عَنْ عَبْدِ اللَّهِ بْنِ شَدَّادٍ عَنْ أَبِيهِ قَالَ خَرَجَ عَلَيْنَا رَسُولُ اللَّهِ صلى الله عليه وسلم فِى إِحْدَى صَلاَتَىِ الْعِشَاءِ وَهُوَ حَامِلٌ حَسَنًا أَوْ حُسَيْنًا فَتَقَدَّمَ رَسُولُ اللَّهِ صلى الله عليه وسلم فَوَضَعَهُ ثُمَّ كَبَّرَ لِلصَّلاَةِ فَصَلَّى فَسَجَدَ بَيْنَ ظَهْرَانَىْ صَلاَتِهِ سَجْدَةً أَطَالَهَا قَالَ أَبِى فَرَفَعْتُ رَأْسِى وَإِذَا الصَّبِىُّ عَلَى ظَهْرِ رَسُولِ اللَّهِ صلى الله عليه وسلم وَهُوَ سَاجِدٌ فَرَجَعْتُ إِلَى سُجُودِى فَلَمَّا قَضَى رَسُولُ اللَّهِ صلى الله عليه وسلم الصَّلاَةَ قَالَ النَّاسُ يَا رَسُولَ اللَّهِ إِنَّكَ سَجَدْتَ بَيْنَ ظَهْرَانَىْ صَلاَتِكَ سَجْدَةً أَطَلْتَهَا حَتَّى ظَنَنَّا أَنَّهُ قَدْ حَدَثَ أَمْرٌ أَوْ أَنَّهُ يُوحَى إِلَيْكَ قَالَ كُلُّ ذَلِكَ لَمْ يَكُنْ وَلَكِنَّ ابْنِى ارْتَحَلَنِى فَكَرِهْتُ أَنْ أُعَجِّلَهُ حَتَّى يَقْضِىَ حَاجَتَهُ (سنن النسائي ومسند أحمد).
Artinya : Dari Abdullah bin Syidad, dari ayahnya, bercerita: Bahwa Nabi saw. suatu saat keluar rumah mau shalat Isya, sambil menggendong Hasan dan Husein. Saat baginda maju ke depan (menjadi imam), Hasan dan Husein diturunkan. Lalu mulai takbir mengawali shalat. Shalatpun dimulai. Ketika sujud, baginda melakukannya dalam waktu yang cukup lama”. Ayahku lalu berkata: “Aku angkat kepalaku, aku lihat ternyata ada anak itu yang sedang naik di punggung Rasulullah saw. ketika baginda sujud. Maka aku pun kembali sujud. Ketika shalat sudah selesai, para sahabat bertanya: “Wahai Rasulullah, baginda sujud lama sekali, sampai kami khawatir terjadi sesuatu, atau ada wahyu yang turun pada baginda”. Nabi menjawab: “Semua itu tidak terjadi, tetapi anakku menaiki (punggung)-ku, jadi aku tidak suka mempercepat (sujud) sampai ia menyelesaikan keinginannya”. (Sunan Nasai, no. 1149 dan Musnad Ahmad, no. 16279 dan 28295).

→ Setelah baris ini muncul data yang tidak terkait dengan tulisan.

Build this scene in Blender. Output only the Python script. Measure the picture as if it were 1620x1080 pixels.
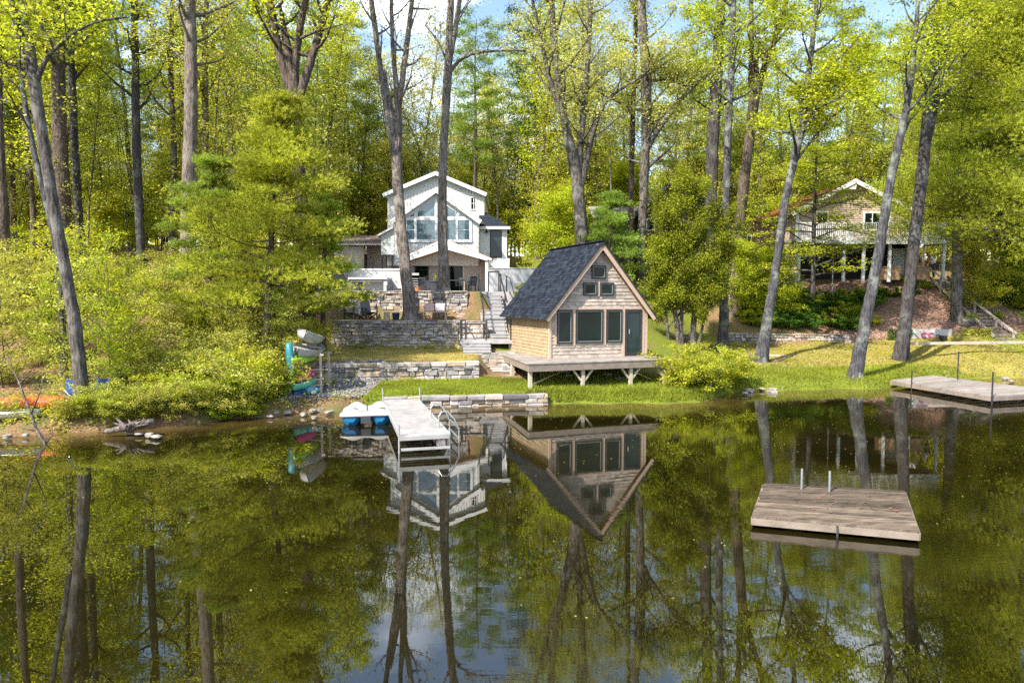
import bpy, math, random
import numpy as np
from mathutils import Vector, Matrix
for _o in list(bpy.data.objects): bpy.data.objects.remove(_o)
SC = bpy.context.scene
COL = SC.collection
# ------------------------------------------------------------------ camera, sky, sun, exposure
CAM_H = 3.9
PITCH = math.radians(3.55)
cd = bpy.data.cameras.new('camera'); cd.sensor_width = 36; cd.lens = 24.0; cd.clip_end = 3000; cd.clip_start = .1
cam = bpy.data.objects.new('camera', cd); COL.objects.link(cam)
cam.location = (0, 0, CAM_H); cam.rotation_euler = (math.pi/2 - PITCH, 0, 0)
SC.camera = cam
SUN_EL = math.radians(46); SUN_AZ = math.atan2(-0.74, -0.67)     # direction towards the sun: left and in front of the houses
sd = Vector((math.cos(SUN_EL)*-0.70/math.hypot(.70, .71), math.cos(SUN_EL)*-0.71/math.hypot(.70, .71), math.sin(SUN_EL)))
w = bpy.data.worlds.new('World'); SC.world = w; w.use_nodes = True
nt = w.node_tree; nt.nodes.clear()
sky = nt.nodes.new('ShaderNodeTexSky'); sky.sky_type = 'NISHITA'; sky.sun_disc = False
sky.sun_elevation = SUN_EL; sky.sun_rotation = math.atan2(sd.x, sd.y); sky.air_density = 1.1; sky.dust_density = 1.0
tc = nt.nodes.new('ShaderNodeTexCoord')
mp = nt.nodes.new('ShaderNodeMapping'); mp.inputs['Scale'].default_value = (1, 1, 2.2)
nz = nt.nodes.new('ShaderNodeTexNoise'); nz.inputs['Scale'].default_value = 3.2; nz.inputs['Detail'].default_value = 8; nz.inputs['Roughness'].default_value = .58
rp = nt.nodes.new('ShaderNodeValToRGB'); rp.color_ramp.elements[0].position = .50; rp.color_ramp.elements[1].position = .68
mx = nt.nodes.new('ShaderNodeMix'); mx.data_type = 'RGBA'; mx.inputs[7].default_value = (7.0, 7.5, 8.3, 1)
bg = nt.nodes.new('ShaderNodeBackground'); bg.inputs['Strength'].default_value = 0.14
wo = nt.nodes.new('ShaderNodeOutputWorld')
nt.links.new(tc.outputs['Generated'], mp.inputs['Vector']); nt.links.new(mp.outputs[0], nz.inputs['Vector'])
nt.links.new(nz.outputs[0], rp.inputs[0]); nt.links.new(rp.outputs[0], mx.inputs[0]); nt.links.new(sky.outputs[0], mx.inputs[6])
nt.links.new(mx.outputs[2], bg.inputs[0]); nt.links.new(bg.outputs[0], wo.inputs[0])
sl = bpy.data.lights.new('sun', 'SUN'); sl.energy = 5.0; sl.angle = math.radians(.5); sl.color = (1, .925, .80)
so = bpy.data.objects.new('sun', sl); COL.objects.link(so); so.rotation_euler = (-sd).to_track_quat('-Z', 'Y').to_euler()
SC.view_settings.view_transform = 'Standard'; SC.view_settings.look = 'None'; SC.view_settings.exposure = 1.2; SC.view_settings.gamma = 1
SC.render.engine = 'CYCLES'
SC.cycles.max_bounces = 7; SC.cycles.diffuse_bounces = 5; SC.cycles.glossy_bounces = 3; SC.cycles.transmission_bounces = 4
SC.cycles.transparent_max_bounces = 6; SC.cycles.use_denoising = False; SC.cycles.caustics_reflective = False; SC.cycles.caustics_refractive = False
SC.cycles.sample_clamp_indirect = 6
# ------------------------------------------------------------------ photograph pixel -> place
CP, SP = math.cos(PITCH), math.sin(PITCH)
def ray(px, py):
    a = (px-810)/1080; b = (540-py)/1080
    return np.array((a, CP+b*SP, -SP+b*CP))
def P(px, py, Y):                       # point seen at (px, py) at depth Y
    d = ray(px, py); p = d*(Y/d[1]); p[2] += CAM_H; return p
def G(px, py, z=0):                     # point seen at (px, py) at height z
    d = ray(px, py); p = d*((z-CAM_H)/d[2]); p[2] += CAM_H; return p
def X(px, Y): return P(px, 473, Y)[0]
def Z(py, Y): return P(810, py, Y)[2]
# ------------------------------------------------------------------ object helpers
def GT(px, py):                         # where the ray through (px, py) meets the ground
    d = ray(px, py); t = 12.
    while t < 90:
        p = d*t; z = CAM_H+p[2]
        if z <= hz1(p[0], p[1]): break
        t += .05
    return V3(p[0], p[1], hz1(p[0], p[1]))
def tag(o, label=None, cat=None, group=None, kind=None):
    if label: o['label'] = label
    if cat: o['category'] = cat
    if group: o['group'] = group
    if kind: o['kind'] = kind
    return o
def thing(name, label, cat, loc=(0, 0, 0), group=None):
    o = bpy.data.objects.new(name, None); COL.objects.link(o); o.location = Vector([float(v) for v in loc]); o.empty_display_size = .2
    return tag(o, label, cat, group)
def worigin(p):
    v = Vector((0, 0, 0))
    while p is not None: v += Vector(p.location); p = p.parent
    return v
def link_mesh(name, me, mat, parent=None, origin=None, smooth=False):
    mats = mat if isinstance(mat, (list, tuple)) else [mat]
    for m in mats: me.materials.append(m)
    o = bpy.data.objects.new(name, me); COL.objects.link(o)
    if parent is not None: o.parent = parent
    if smooth: me.polygons.foreach_set('use_smooth', np.ones(len(me.polygons), bool))
    return o
def np_mesh(name, V, F, fs):            # V (n,3), F flat vertex indices, fs face size
    me = bpy.data.meshes.new(name); n = len(V); m = len(F)//fs
    me.vertices.add(n); me.vertices.foreach_set('co', np.asarray(V, np.float32).ravel())
    me.loops.add(m*fs); me.loops.foreach_set('vertex_index', np.asarray(F, np.int32))
    me.polygons.add(m); me.polygons.foreach_set('loop_start', np.arange(0, m*fs, fs, dtype=np.int32))
    me.update(calc_edges=True); return me
V3 = lambda *a: np.array(a, float)
def unit(v): v = np.asarray(v, float); return v/ (np.linalg.norm(v)+1e-12)
class MB:
    def __init__(s): s.v = []; s.f = []; s.mi = []; s.cur = 0
    def add(s, vs, fs):
        b = len(s.v); s.v += [tuple(map(float, p)) for p in vs]
        for f in fs: s.f.append([b+i for i in f]); s.mi.append(s.cur)
        return s
    def para(s, o, a, b, c):            # box from corner o with edges a, b, c
        o, a, b, c = (np.asarray(t, float) for t in (o, a, b, c))
        vs = [o, o+a, o+a+b, o+b, o+c, o+a+c, o+a+b+c, o+b+c]
        fs = [(0, 3, 2, 1), (4, 5, 6, 7), (0, 1, 5, 4), (1, 2, 6, 5), (2, 3, 7, 6), (3, 0, 4, 7)]
        if np.dot(np.cross(a, b), c) < 0: fs = [f[::-1] for f in fs]
        return s.add(vs, fs)
    def box(s, c, sz, rz=0):
        c = np.asarray(c, float); cs, sn = math.cos(rz), math.sin(rz)
        a = V3(cs, sn, 0)*sz[0]; b = V3(-sn, cs, 0)*sz[1]; d = V3(0, 0, sz[2])
        return s.para(c-a/2-b/2-d/2, a, b, d)
    def bb(s, x0, x1, y0, y1, z0, z1): return s.para((x0, y0, z0), (x1-x0, 0, 0), (0, y1-y0, 0), (0, 0, z1-z0))
    def bar(s, p, q, w, h=None, up=(0, 0, 1)):
        p, q = np.asarray(p, float), np.asarray(q, float); h = w if h is None else h; d = unit(q-p); u = np.asarray(up, float)
        if abs(np.dot(d, u)) > .98: u = V3(0, 1, 0)
        sd_ = unit(np.cross(d, u))*w; u2 = unit(np.cross(sd_, d))*h
        return s.para(p-sd_/2-u2/2, q-p, sd_, u2)
    def tube(s, pts, rad, n=8, cap=True):
        pts = [np.asarray(p, float) for p in pts]; m = len(pts)
        if not hasattr(rad, '__len__'): rad = [rad]*m
        b = len(s.v); prev = None
        for i, p in enumerate(pts):
            d = unit(pts[min(i+1, m-1)]-pts[max(i-1, 0)])
            if prev is None: prev = V3(1, 0, 0) if abs(d[0]) < .8 else V3(0, 1, 0)
            a = unit(prev-d*np.dot(prev, d)); prev = a; c = np.cross(d, a)
            for k in range(n):
                t = 2*math.pi*k/n; s.v.append(tuple(p+(a*math.cos(t)+c*math.sin(t))*rad[i]))
        for i in range(m-1):
            for k in range(n):
                k2 = (k+1) % n; s.f.append([b+i*n+k, b+i*n+k2, b+(i+1)*n+k2, b+(i+1)*n+k]); s.mi.append(s.cur)
        if cap: s.f.append([b+k for k in range(n)][::-1]); s.f.append([b+(m-1)*n+k for k in range(n)]); s.mi += [s.cur]*2
        return s
    def lathe(s, c, prof, n=16): return s.tube([(c[0], c[1], c[2]+z) for r, z in prof], [max(r, .001) for r, z in prof], n)
    def prism(s, poly, ext):            # polygon of 3D points extruded by ext
        poly = [np.asarray(p, float) for p in poly]; ext = np.asarray(ext, float); n = len(poly)
        nn = sum((np.cross(poly[i]-poly[0], poly[(i+1) % n]-poly[0]) for i in range(n)), V3(0, 0, 0))
        if np.dot(nn, ext) > 0: poly = poly[::-1]
        return s.add(poly+[p+ext for p in poly], [tuple(range(n)), tuple(range(2*n-1, n-1, -1))]+[(i, i+n, (i+1) % n+n, (i+1) % n) for i in range(n)])
    def build(s, name, mat, parent=None, smooth=False, bevel=0):
        o0 = worigin(parent) if parent is not None else Vector((0, 0, 0))
        me = bpy.data.meshes.new(name); me.from_pydata([(a-o0.x, b-o0.y, c-o0.z) for a, b, c in s.v], [], s.f); me.update()
        if isinstance(mat, (list, tuple)): me.polygons.foreach_set('material_index', s.mi)
        o = link_mesh(name, me, mat, parent, smooth=smooth)
        if bevel:
            m = o.modifiers.new('b', 'BEVEL'); m.width = bevel; m.segments = 2; m.limit_method = 'ANGLE'
        return o
    def solo(s, name, mat, label, cat, group=None, kind=None, smooth=False, bevel=0):   # a top-level one-mesh thing with its origin at its base
        v = np.array(s.v); c = V3((v[:, 0].min()+v[:, 0].max())/2, (v[:, 1].min()+v[:, 1].max())/2, v[:, 2].min())
        s.v = [tuple(p) for p in v-c]; o = s.build(name, mat, None, smooth, bevel); o.location = Vector(c)
        return tag(o, label, cat, group, kind)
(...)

Dalam teks-teks hadis di atas, menunjukkan betapa dalam teladan Nabi saw., bahkan ketika shalat dimana kita diminta khusyu’ sekalipun, kita masih diajarkan untuk membahagiakan anak-anak. Membahagiakan anak adalah bagian dari pengasuhan anak. Jika hal ini dilakukan oleh Nabi saw., sebagai laki-laki, maka setiap laki-laki, terutama yang menjadi ayah, adalah orang yang paling dituntut untuk ikut terlibat dalam pengasuhan anak.

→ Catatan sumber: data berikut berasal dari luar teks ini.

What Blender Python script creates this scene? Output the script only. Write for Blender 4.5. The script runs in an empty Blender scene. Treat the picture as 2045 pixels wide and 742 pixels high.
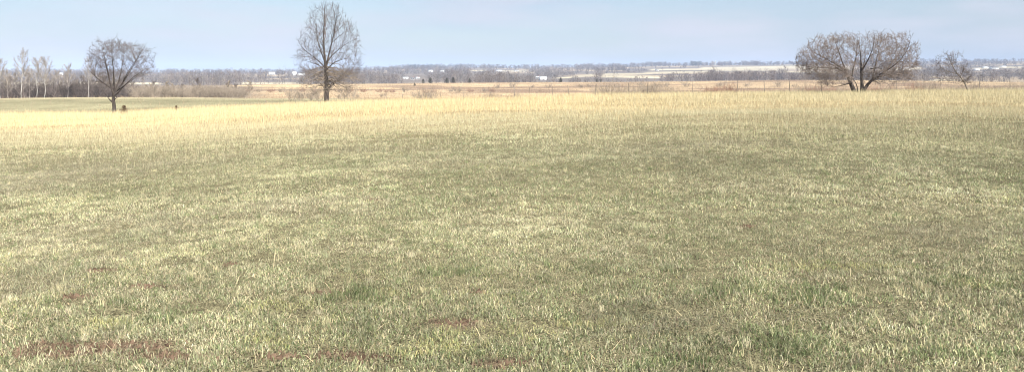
import bpy, math
import numpy as np
from mathutils import Vector

rng = np.random.default_rng(7)
scene = bpy.context.scene
COL = scene.collection
F = 1604.0            # focal length in photo pixels (2045 wide)
CU, HV = 1022.5, 147.0  # principal column, horizon row
CAMH = 1.65

# ------------------------------------------------------------------ noise
def _hash(ix, iy, seed):
    h = (ix.astype(np.int64) * 374761393 + iy.astype(np.int64) * 668265263 + seed * 1442695041) & 0xFFFFFFFF
    h = ((h ^ (h >> 13)) * 1274126177) & 0xFFFFFFFF
    return ((h ^ (h >> 16)) & 0xFFFF) / 65535.0

def vnoise(x, y, seed=0):
    x = np.asarray(x, float); y = np.asarray(y, float)
    ix = np.floor(x); iy = np.floor(y)
    fx = x - ix; fy = y - iy
    fx = fx * fx * (3 - 2 * fx); fy = fy * fy * (3 - 2 * fy)
    a = _hash(ix, iy, seed); b = _hash(ix + 1, iy, seed)
    c = _hash(ix, iy + 1, seed); d = _hash(ix + 1, iy + 1, seed)
    return (a * (1 - fx) + b * fx) * (1 - fy) + (c * (1 - fx) + d * fx) * fy

def fbm(x, y, seed=0, oct=4):
    s = 0.0; a = 0.5; t = 0.0
    for k in range(oct):
        s = s + a * vnoise(x * 2 ** k + 17.3 * k, y * 2 ** k - 9.1 * k, seed + k)
        t += a; a *= 0.5
    return s / t

def smooth(a, b, x):
    t = np.clip((x - a) / (b - a), 0, 1)
    return t * t * (3 - 2 * t)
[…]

Lebih dari itu, teks-teks hadis di atas juga memberikan inspirasi bahwa menggendong, mengasuh, dan menemani anak bermain, adalah bagian dari teladan Sunnah Nabi saw. Jadi, mereka yang melakukan kerja-kerja pengasuhan anak, baik dilakukan oleh ayah maupun ibu, adalah mereka yang sedang mengamalkan nilai-nilai luhur Islam dan teladan Nabi saw. Mereka, baik laki-laki maupun perempuan, patut diapresiasi dan didukung oleh sistem sosial, budaya, agama dan kebijakan negara. Pengasuhan anak secara bersama, antara ayah dan ibu, sebagaimana disebutkan di awal tulisan ini, adalah bagian dari implementasi empat pilar pernikahan yang sudah digariskan Alquran. Wallahu a’lam.